Blue cloth with gilt titles, 8 3/4 x 6 inches, edge-wear, a couple of creases in the cloth on the bottom board, private address label on the ffep. 94 pp., illustrations, portraits, infrequent pencil markings. Good. Hardcover.

John Herbert Morton (1875-1910), b. Allegheny, PA As a youth he was a member of the Reformed Presbyterian Church, was educated at Geneva College, and graduated at the Allegheny Theological Seminary in 1901, after which he joined with the United Presbyterians.

In 1903 he became the principal and a teacher in the Gordon Mission College in what is now Rawalpinki, Pakistan, founded in 1893 by the American Presbyterian missionary Andrew Gordon. He remained at this post until 1909, when he took a furlough. His courage was noted during the Rawal Pindi riots, when a mob had driven all of the missionaries into his house. He went outdoors and bravely faced them, persuading "the ignorant peasants and artisans that these were not government officials at all, but benefactors of the Indian people." p. 68.
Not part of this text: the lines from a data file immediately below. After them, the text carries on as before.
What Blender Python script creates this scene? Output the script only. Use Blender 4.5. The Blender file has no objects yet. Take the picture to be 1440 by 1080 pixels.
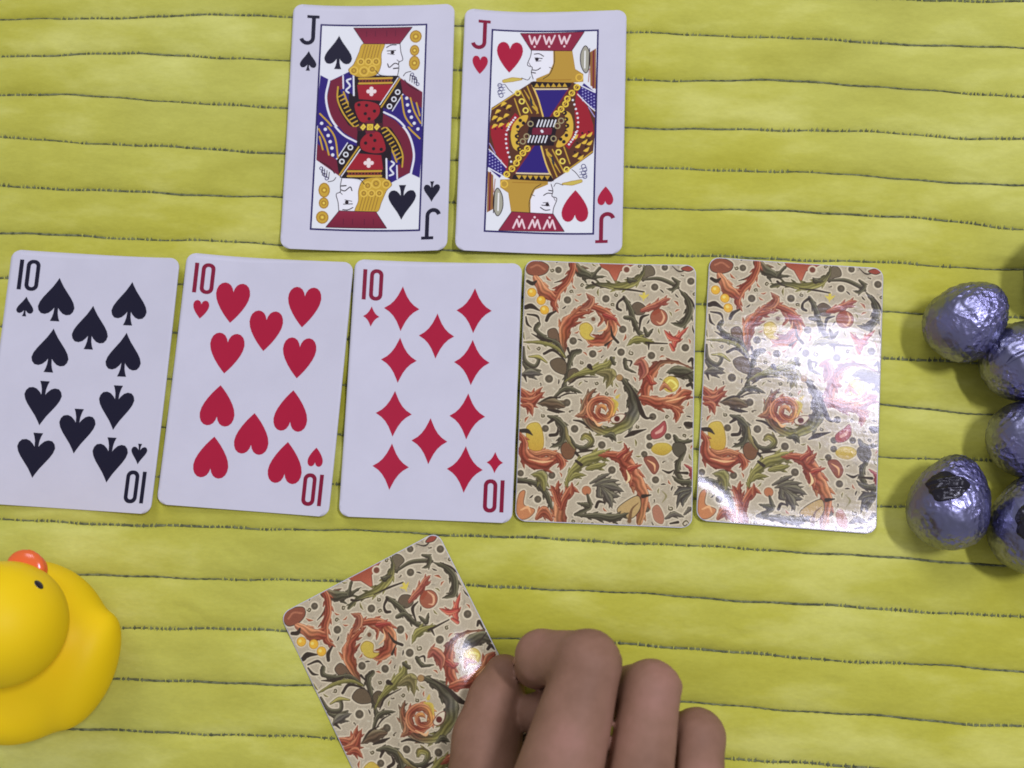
import bpy, bmesh, math, random
import numpy as np
from mathutils import Vector, Matrix, noise
PI = math.pi
MM = 0.001                                                          # everything below is measured in millimetres
C = bpy.context.scene.collection
scene = bpy.context.scene
random.seed(3)

# ---------------------------------------------------------------- camera, light, exposure
CAM_R = ((0.9981620204318846, -0.03966657344260677, 0.04581641538422833),
         (0.045576899540247184, 0.989640565867665, -0.13614072358198312),
         (-0.03994154723638137, 0.13797866987491222, 0.9896295061607217))
cam = bpy.data.cameras.new('camera'); camera = bpy.data.objects.new('camera', cam); C.objects.link(camera)
camera.matrix_world = Matrix.Translation((0, 0, 334.013 * MM)) @ Matrix(CAM_R).to_4x4()
cam.sensor_width = 36; cam.lens = 1400 / 1440 * 36
cam.clip_start = 0.01; cam.clip_end = 20
cam.dof.use_dof = True; cam.dof.focus_distance = 0.33; cam.dof.aperture_fstop = 11.0
scene.camera = camera

world = bpy.data.worlds.new('World'); scene.world = world; world.use_nodes = True
bg = world.node_tree.nodes['Background']
bg.inputs['Color'].default_value = (0.75, 0.745, 0.97, 1); bg.inputs['Strength'].default_value = 0.37

def lamp(name, loc, sx, sy, watt, col, look=(0, 0, 0)):
    l = bpy.data.lights.new(name, 'AREA'); l.shape = 'RECTANGLE'; l.size = sx * MM; l.size_y = sy * MM; l.energy = watt; l.color = col
    o = bpy.data.objects.new(name, l); C.objects.link(o); o.location = Vector(loc) * MM
    o.rotation_euler = (Vector(look) * MM - o.location).to_track_quat('-Z', 'Y').to_euler()
    return o
lamp('ceiling_lamp', (414, 204, 1200), 240, 64, 9.0, (0.75, 0.745, 0.98))
lamp('room_lamp', (-520, 1265, 1500), 800, 600, 12.0, (0.76, 0.755, 0.95))

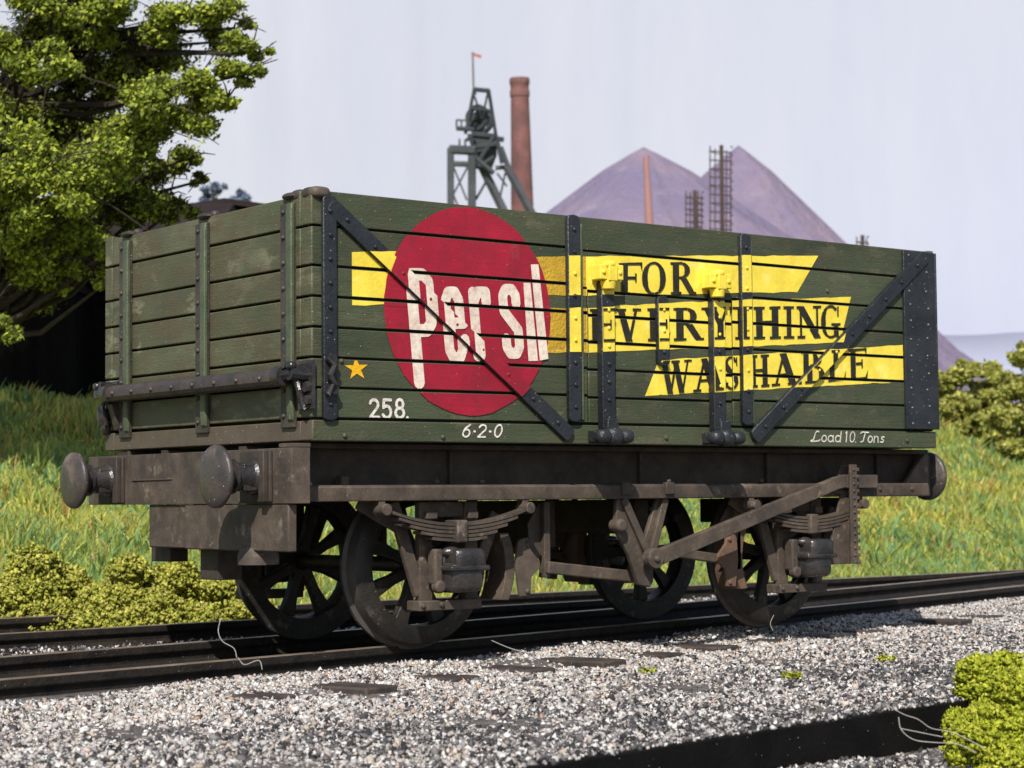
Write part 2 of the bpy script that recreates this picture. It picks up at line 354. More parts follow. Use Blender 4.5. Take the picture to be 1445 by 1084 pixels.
# ------------------------------------------------------------------ colliery: headgear, chimneys, masts
def headgear():
    D = 60
    base = P(690, 690, D); base.z = 0.9
    root = empty('pit_headgear', base, 'grey steel pit headgear with winding wheel and red flag beside the tall brick chimney', 'headgear')
    def q(x, y, dd=0): return P(600 + x/4.335, 60 + y/4.335, D + dd)
    def girders(name, segs, mat, depths=(0,)):
        mb = MB()
        for (x0, y0, x1, y1, r) in segs:
            for dd in depths: mb.tube(q(x0, y0, dd), q(x1, y1, dd), r*0.68, n=6)
        return mb.build(name, mat, root)
    girders('upper_frame', [(300, 285, 246, 560, .075), (388, 290, 436, 590, .085), (298, 287, 392, 296, .10), (302, 330, 332, 420, .05), (384, 300, 360, 420, .05),
                            (278, 400, 412, 422, .07), (300, 290, 300, 320, .10)], M['steeldark'], (-0.9, 0.9))
    fp = MB(); fp.tube(q(296, 290), q(290, 60), .035, n=6); fo = fp.build('flagpole', M['barge'], root)
    fl = MB(); a, b2, c, d = q(291, 62), q(345, 78), q(343, 97), q(292, 80)
    n = FW*0.03; fl.add([a, b2, c, d, a+n, b2+n, c+n, d+n], [(0,1,2,3), (7,6,5,4), (0,4,5,1), (1,5,6,2), (2,6,7,3), (3,7,4,0)]); fl.build('flag', M['flag'], fo)
    for cx, cy, rr, dd in ((318, 462, 66, -0.5), (352, 480, 66, 0.6)):
        mb = MB(); c0 = q(cx, cy, dd); rad = rr/4.335*D/FPX
        ax = (FW*0.85 + RT*0.5).normalized(); e1 = UP; e2 = ax.cross(e1).normalized()
        ring = [c0 + (e1*math.cos(t)+e2*math.sin(t))*rad for t in np.linspace(0, 2*math.pi, 25)]
        mb.path(ring, .085, 6)
        for t in np.linspace(0, math.pi, 5)[:-1]:
            v = e1*math.cos(t)+e2*math.sin(t); mb.tube(c0 - v*rad, c0 + v*rad, .035, n=5)
        mb.tube(c0 - ax*.35, c0 + ax*.35, .14, n=8); mb.build('winding_wheel', M['steeldark'], root)
    pf = girders('platform', [(190, 526, 300, 532, .10), (395, 585, 482, 594, .11), (282, 560, 430, 575, .12)], M['steeldark'], (-1, -0.4, 0.2, 0.8))
    mb = MB()
    for x0, y0, x1, y1 in ((192, 472, 192, 526), (222, 474, 222, 526), (190, 474, 262, 478), (210, 590, 210, 650), (245, 592, 245, 655)): mb.tube(q(x0, y0, -0.9), q(x1, y1, -0.9), .03, n=5)
    mb.build('handrail', M['steel'], root)
    mb = MB()
    a = [q(285, 545, -1), q(412, 560, -1), q(440, 640, -1), q(400, 745, -1), q(300, 735, -1), q(275, 640, -1)]
    mb.add(a + [v + FW*1.8 for v in a], [list(range(6))[::-1], list(range(6, 12))] + [(i, (i+1) % 6, 6+(i+1) % 6, 6+i) for i in range(6)])
    mb.build('sheave_housing', M['steeldark'], root, bevel=0.05)
    girders('brace', [(268, 560, 330, 760, .09), (430, 560, 320, 740, .09), (262, 650, 440, 620, .1), (300, 700, 420, 800, .12), (420, 700, 330, 760, .08), (250, 600, 300, 560, .08), (440, 590, 470, 740, .10)], M['steeldark'], (-1.2, 1))
    girders('side_trestle', [(155, 645, 160, 2560, .16), (286, 690, 286, 2560, .19), (165, 1300, 286, 1290, .10), (165, 1900, 286, 1890, .10), (165, 1310, 280, 1880, .05), (280, 1300, 168, 1890, .05), (165, 1910, 280, 2540, .05), (146, 655, 305, 662, .20), (165, 742, 290, 746, .12), (175, 765, 255, 965, .045), (258, 765, 172, 930, .045), (172, 930, 280, 1200, .045)], M['steel'], (-1.3, 1.3))
    girders('back_leg', [(340, 745, 470, 1010, .21), (470, 1010, 1230, 2560, .21), (462, 640, 520, 790, .12), (500, 765, 660, 1060, .20), (660, 1060, 1470, 2560, .2), (630, 1340, 810, 1330, .1), (930, 1950, 1140, 1940, .1), (430, 768, 515, 760, .10), (310, 960, 385, 830, .06), (455, 960, 490, 800, .05), (440, 800, 500, 880, .05)], M['steel'], (-0.9, 0.9))
headgear()

def chimney(name, top, bot, w0, w1, D, mat, label, cap, zb=0.8):
    a = P(top[0], top[1], D); b = P(bot[0], bot[1], D); k = D/FPX/2
    d = (a - b); d = Vector((d.x, d.y, d.z)); r1 = w1*k; r0 = w0*k
    ext = (b.z - zb)/d.z; base = b - d*ext; L = (a - base).length
    rb = r1 + (r1 - r0)*ext
    root = empty(name, base, label, 'chimney')
    MB().lathe([(0, rb), (L*0.5, (rb+r0)/2), (L-0.02, r0)], base, d, 28).build('shaft', mat, root)
    if cap:
        t = L
        MB().lathe([(t-.62, r0*1.01), (t-.58, r0*1.12), (t-.42, r0*1.14), (t-.38, r0*1.05), (t-.22, r0*1.06), (t-.18, r0*1.15), (t-.06, r0*1.15), (t, r0*1.06), (t, r0*.8), (t-.3, r0*.75)], base, d, 28).build('cap', mat, root)
chimney('brick_chimney', (733, 110), (737, 292), 25, 32, 63, M['brick'], 'tall red brick chimney with banded cap beside the pit headgear', True)
chimney('brick_chimney', (911.5, 220), (916, 312), 8, 12, 68, M['brickpale'], 'thin pale pink chimney in front of the left spoil tip', False)

def mast(px, py, pyb, xs, D, rungs, label):
    base = P(px, pyb, D); base.z = 0.8
    root = empty('lattice_mast', base, label, 'mast', 'lattice masts on the skyline')
    k = D/FPX
    mb = MB(); t = P(px, py, D); mb.tube(base, t, 4.4*k, 3.2*k, 6); mb.build('pole', M['mast'], root)
    mb = MB()
    for x, y in xs:
        for dd in (0, .5):
            q0 = P(x, y, D+dd); q1 = P(x, pyb+20, D+dd); mb.tube(q1, q0, 0.95*k, n=5)
    x0 = xs[0][0]; x1 = xs[-1][0]
    for i in range(rungs):
        y = py + 9 + (pyb-py)*i/rungs
        mb.tube(P(x0-1.5, y+random.uniform(-1, 1), D), P(x1+2, y+1.5, D), 1.1*k, n=5)
        if i % 2 == 0: mb.tube(P(x0, y, D+.5), P(x1, y+9, D+.5), 0.6*k, n=5)
        mb.tube(P(x1, y-6, D), P(x1+3, y-7, D), 1.2*k, n=5)
    mb.build('lattice', M['mast'], root)
mast(1018, 205, 326, [(1002, 206), (1009, 210), (1025, 212), (1031, 216)], 70, 10, 'tall brown lattice mast between the two spoil tips')
mast(980.5, 269, 320, [(968, 270), (974, 272), (985, 270), (990, 275)], 74, 6, 'short dark lattice mast left of the tall one')
mast(1217, 332, 352, [(1209, 334), (1223, 337)], 76, 2, 'tiny spiky mast at the foot of the right spoil slope')

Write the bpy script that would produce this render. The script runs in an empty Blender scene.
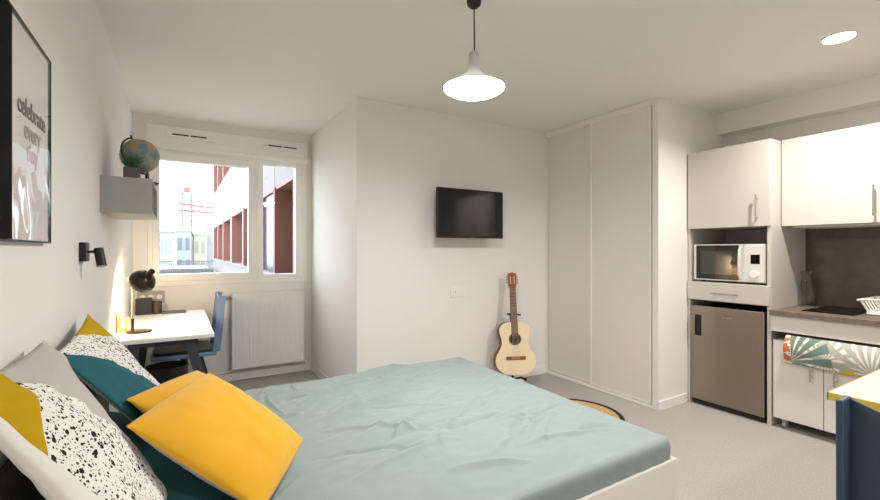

He was furloughed with the intention to study further for his missionary work, and enrolled at Princeton University in the autumn of 1909. He had begun to weaken before leaving India, and his condition worsened, and his doctors were puzzled as to the cause if his sickness, having ruled out malaria, typhoid, and tuberculosis. He grew weaker, never recovered, and died April 29th, 1910.